È in grado la Meloni di guidare il prossimo governo di centrodestra?

Si è ancora animati dal desiderio di eleggere un #Premier alternativo a Giorgia #Meloni. Tuttavia, #Berlusconi conosce a menadito le regole della politica e il valore determinante dei rapporti di forza; nel caso in cui il responso alle urne fosse netto, sarebbe disposto ad accantonare il disegno governativo coltivato da lungo tempo.
È quel che traspare dalle sue dichiarazioni. Qualche giorno fa, il Cavaliere ha ribadito che: «La signora Meloni ha l’autorevolezza per fare il presidente del Consiglio, così come molti altri candidati di centrodestra». Un importante spunto di riflessione che si somma a un altro indizio, risalente alla settimana scorsa. In un’intervista rilasciata al Foglio, Berlusconi ha affermato di ritenere il sovranismo «un’idea stupida, come stupidi sono quanti ci credono».
Siamo di fronte a un cambio di tono. L’ex premier — che pure avrebbe ricevuto pressioni internazionali per evitare la conquista di Palazzo Chigi da parte della destra — in questa fase si limita a giocare sul filo del fuorigioco senza mai farsi trovare in fallo. Fa da controcanto a Meloni sulla revisione del PNRR, sulla politica migratoria, sui provvedimenti economici, ma abilmente non lascia capire se la sua è un’azione di contrasto a FdI o solo una naturale competizione tra partiti chiamati a contendersi lo stesso bacino elettorale. Persino su un tema tanto delicato come l’eventuale percorso di FdI verso il Ppe, Berlusconi offre il proprio supporto alla alleata con modalità che sanno di gesto conciliante e, al contempo, di regale concessione.

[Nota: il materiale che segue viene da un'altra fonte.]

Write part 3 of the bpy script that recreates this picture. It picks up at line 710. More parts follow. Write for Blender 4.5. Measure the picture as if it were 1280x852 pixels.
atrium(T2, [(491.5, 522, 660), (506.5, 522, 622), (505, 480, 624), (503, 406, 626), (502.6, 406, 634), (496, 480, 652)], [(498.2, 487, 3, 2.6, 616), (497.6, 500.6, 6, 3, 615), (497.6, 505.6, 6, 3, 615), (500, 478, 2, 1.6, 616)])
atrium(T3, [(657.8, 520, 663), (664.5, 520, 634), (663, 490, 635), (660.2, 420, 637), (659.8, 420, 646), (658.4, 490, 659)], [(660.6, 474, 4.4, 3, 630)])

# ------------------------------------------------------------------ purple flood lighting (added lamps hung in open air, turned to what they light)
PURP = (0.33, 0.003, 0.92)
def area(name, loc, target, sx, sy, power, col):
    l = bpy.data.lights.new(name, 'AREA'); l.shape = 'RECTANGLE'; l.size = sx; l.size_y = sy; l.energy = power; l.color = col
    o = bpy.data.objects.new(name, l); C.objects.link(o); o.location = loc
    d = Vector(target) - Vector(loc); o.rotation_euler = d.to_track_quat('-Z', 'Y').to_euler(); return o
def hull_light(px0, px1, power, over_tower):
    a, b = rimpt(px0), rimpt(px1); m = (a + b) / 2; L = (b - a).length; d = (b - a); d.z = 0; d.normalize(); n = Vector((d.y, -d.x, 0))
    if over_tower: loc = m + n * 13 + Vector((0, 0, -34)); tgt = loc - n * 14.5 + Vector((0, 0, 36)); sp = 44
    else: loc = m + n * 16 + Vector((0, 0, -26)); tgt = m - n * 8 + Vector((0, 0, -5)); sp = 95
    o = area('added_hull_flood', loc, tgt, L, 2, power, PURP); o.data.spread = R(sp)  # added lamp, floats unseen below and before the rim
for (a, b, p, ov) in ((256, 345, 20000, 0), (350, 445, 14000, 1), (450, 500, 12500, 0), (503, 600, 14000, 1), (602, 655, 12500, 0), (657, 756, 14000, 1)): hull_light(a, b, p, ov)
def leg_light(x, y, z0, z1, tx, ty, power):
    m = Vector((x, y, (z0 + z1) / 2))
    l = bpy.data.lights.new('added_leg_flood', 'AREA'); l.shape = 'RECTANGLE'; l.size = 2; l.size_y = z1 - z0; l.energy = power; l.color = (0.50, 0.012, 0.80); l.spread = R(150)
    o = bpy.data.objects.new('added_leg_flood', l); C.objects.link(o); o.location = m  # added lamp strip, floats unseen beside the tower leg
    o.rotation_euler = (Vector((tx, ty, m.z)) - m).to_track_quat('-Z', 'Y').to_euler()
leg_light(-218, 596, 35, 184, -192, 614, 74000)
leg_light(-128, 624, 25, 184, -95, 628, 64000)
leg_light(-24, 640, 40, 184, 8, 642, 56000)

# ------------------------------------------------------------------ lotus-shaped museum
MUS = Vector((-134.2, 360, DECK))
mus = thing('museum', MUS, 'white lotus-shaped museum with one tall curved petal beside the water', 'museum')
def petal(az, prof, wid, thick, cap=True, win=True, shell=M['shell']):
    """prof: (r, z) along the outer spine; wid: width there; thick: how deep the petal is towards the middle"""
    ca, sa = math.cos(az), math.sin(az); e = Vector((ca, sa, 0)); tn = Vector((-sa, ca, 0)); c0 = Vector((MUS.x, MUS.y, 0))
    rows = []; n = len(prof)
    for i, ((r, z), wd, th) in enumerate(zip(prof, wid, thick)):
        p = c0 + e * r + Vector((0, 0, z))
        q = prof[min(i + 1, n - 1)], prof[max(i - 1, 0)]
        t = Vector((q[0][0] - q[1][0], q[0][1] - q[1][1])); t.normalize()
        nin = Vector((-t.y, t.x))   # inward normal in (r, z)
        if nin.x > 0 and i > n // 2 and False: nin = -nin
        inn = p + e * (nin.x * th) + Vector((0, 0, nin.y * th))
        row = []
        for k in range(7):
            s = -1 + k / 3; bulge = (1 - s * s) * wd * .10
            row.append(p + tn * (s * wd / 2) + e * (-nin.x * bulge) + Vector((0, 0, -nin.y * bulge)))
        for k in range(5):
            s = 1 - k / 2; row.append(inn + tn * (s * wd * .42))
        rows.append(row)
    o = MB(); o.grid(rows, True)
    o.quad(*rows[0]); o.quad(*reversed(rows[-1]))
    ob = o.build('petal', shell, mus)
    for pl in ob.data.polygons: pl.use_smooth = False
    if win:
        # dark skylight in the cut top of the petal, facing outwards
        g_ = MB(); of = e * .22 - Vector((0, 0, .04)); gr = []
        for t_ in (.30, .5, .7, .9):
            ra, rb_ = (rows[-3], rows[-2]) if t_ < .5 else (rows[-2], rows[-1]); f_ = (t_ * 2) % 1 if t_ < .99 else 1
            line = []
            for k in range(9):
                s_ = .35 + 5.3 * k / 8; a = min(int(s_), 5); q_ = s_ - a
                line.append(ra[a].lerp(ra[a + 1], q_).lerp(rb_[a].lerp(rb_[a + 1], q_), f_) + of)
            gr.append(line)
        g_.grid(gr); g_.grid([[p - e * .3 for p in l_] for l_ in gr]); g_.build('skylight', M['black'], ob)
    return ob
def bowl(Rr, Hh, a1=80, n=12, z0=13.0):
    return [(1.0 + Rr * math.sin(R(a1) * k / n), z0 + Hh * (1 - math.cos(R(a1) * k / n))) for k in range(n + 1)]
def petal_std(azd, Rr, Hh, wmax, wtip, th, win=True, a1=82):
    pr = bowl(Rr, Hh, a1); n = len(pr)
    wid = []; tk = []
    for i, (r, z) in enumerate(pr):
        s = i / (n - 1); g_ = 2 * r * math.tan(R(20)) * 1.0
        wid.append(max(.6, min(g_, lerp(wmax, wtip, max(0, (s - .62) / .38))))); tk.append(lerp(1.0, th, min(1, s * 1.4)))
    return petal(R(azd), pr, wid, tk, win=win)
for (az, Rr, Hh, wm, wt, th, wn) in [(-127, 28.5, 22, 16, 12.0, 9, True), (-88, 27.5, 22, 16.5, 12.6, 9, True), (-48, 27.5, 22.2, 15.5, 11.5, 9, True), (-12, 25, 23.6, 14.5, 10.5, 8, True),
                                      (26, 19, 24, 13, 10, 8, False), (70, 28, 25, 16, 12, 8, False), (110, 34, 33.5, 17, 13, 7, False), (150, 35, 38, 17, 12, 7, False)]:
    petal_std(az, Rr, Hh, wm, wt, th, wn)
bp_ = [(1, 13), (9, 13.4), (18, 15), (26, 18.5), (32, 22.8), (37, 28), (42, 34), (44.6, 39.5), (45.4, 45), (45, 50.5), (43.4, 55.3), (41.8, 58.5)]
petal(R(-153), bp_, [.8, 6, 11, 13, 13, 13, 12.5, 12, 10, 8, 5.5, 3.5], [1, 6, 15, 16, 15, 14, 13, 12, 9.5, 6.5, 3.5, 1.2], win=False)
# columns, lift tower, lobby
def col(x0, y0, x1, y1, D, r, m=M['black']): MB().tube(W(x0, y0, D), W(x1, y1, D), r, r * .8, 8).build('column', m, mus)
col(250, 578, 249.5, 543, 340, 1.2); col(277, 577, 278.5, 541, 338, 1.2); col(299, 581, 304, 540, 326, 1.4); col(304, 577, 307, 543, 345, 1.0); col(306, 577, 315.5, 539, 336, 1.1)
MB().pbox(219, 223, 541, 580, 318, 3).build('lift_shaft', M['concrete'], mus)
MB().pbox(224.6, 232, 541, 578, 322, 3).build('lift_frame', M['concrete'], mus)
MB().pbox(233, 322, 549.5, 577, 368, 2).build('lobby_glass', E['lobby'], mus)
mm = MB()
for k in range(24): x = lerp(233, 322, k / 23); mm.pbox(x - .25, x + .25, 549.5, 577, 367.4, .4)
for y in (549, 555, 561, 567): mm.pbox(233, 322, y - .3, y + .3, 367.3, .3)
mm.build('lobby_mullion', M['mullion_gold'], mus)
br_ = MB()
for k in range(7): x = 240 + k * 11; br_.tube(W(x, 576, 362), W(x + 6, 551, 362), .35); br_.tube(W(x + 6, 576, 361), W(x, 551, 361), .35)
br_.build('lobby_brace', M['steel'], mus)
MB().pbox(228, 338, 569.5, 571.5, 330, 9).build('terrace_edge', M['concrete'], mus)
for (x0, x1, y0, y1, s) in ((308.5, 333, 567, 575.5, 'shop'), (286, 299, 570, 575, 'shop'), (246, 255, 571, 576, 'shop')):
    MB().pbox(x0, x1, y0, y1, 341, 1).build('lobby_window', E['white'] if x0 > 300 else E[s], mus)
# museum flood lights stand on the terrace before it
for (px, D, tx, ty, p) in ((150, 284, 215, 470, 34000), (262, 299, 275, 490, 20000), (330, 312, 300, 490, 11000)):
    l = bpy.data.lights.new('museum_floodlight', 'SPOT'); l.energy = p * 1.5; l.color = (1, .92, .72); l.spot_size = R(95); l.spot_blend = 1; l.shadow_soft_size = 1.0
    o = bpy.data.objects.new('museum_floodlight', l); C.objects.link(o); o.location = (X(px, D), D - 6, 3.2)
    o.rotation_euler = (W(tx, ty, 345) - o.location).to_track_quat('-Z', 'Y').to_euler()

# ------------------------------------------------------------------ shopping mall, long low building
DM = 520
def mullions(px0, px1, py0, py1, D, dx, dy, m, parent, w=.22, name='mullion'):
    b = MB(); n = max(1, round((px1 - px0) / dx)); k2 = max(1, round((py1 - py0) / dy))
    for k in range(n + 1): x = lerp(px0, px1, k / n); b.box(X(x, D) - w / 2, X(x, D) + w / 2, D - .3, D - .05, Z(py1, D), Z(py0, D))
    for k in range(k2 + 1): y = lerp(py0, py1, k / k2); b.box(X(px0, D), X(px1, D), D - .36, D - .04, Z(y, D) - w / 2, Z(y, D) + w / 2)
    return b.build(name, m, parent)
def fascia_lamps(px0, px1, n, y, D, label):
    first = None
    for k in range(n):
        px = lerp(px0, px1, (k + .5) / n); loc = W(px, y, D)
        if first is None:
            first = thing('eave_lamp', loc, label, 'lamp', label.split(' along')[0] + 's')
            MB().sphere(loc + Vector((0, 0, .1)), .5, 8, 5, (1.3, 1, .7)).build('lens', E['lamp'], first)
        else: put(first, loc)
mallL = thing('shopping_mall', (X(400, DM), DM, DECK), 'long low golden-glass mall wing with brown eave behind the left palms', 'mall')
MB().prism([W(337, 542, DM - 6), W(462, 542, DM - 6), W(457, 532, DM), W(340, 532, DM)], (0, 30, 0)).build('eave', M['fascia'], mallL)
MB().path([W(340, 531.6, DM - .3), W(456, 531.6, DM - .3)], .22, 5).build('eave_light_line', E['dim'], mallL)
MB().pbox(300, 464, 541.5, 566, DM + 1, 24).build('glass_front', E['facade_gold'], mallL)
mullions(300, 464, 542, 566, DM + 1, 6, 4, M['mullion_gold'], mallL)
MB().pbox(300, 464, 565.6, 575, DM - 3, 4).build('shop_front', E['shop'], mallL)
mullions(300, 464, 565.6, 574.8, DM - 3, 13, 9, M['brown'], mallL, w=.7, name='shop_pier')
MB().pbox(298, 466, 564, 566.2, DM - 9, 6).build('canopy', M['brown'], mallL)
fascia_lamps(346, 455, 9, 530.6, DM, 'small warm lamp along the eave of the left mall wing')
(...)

Insomma, sulla premiership il Cavaliere non si scopre. Si limita a lanciare segnali: «Al resto penseremo dopo le elezioni». Ma non è forse vero che dal centrodestra è già stato stipulato un accordo secondo cui — in caso di vittoria — chi arriverà primo si guadagnerà la presidenza del Consiglio? «In questi giorni di liste, di patti ne sono stati disattesi tanti» - ribadisce un esponente della coalizione: «Figurarsi dopo». E sulle possibili trappole degli alleati, Meloni è già all’erta: «E che non lo so?» - rispose d’istinto, un paio di settimane fa, a chi glielo fece notare. Dentro FdI c’è chi sostiene che negli ultimi giorni il clima sia cambiato, «anche perché in Forza Italia è iniziato il posizionamento per gli incarichi ministeriali».
In attesa del 25 settembre, Meloni ha stretto accordi con i centristi, dove in molti scommettono che «Giorgia alle Politiche prenderà quanto Salvini alle Europee». In quel caso Berlusconi sa che non potrà impedirle di «entrare dal portone principale di Palazzo Chigi». E questo, tanto più se il centrodestra rinnovasse il rito di presentarsi unito al Quirinale, e Meloni uscisse dalle consultazioni con Mattarella per parlare anche a nome dei propri alleati. Se ciò non dovesse accadere e i partiti decidessero di presentarsi in ordine sparso, l’evento si trasformerebbe senza ombra di dubbio in un caso politico. E chi si assumerebbe la responsabilità di suscitare polemiche a seguito di una vittoria?
Ecco perché il Cavaliere ha poco margine di manovra, a meno di un risultato elettorale che prospettasse una maggioranza risicata a Palazzo Madama. Con ministri e sottosegretari provenienti dal Senato, basterebbero infatti poche defezioni nelle Commissioni per bloccare l’azione di governo. È a causa delle difficoltà summenzionate che Berlusconi potrebbe tentare di mettere in pratica la sua idea.
Perché il taglio dei parlamentari — varato scelleratamente senza i dovuti accorgimenti di sistema — potrebbe creare problemi di agibilità nelle Camere e aprire scenari politici inattesi. Questi ultimi si arricchirebbero di ulteriori varianti se il centrodestra vincesse le elezioni ma il Pd superasse FdI nelle urne. C’è da chiedersi se il Cavaliere, in quel caso, avrebbe la forza e la volontà di contrastare il passo alla leader di FdI, mettendo in discussione il patto dell’alleanza.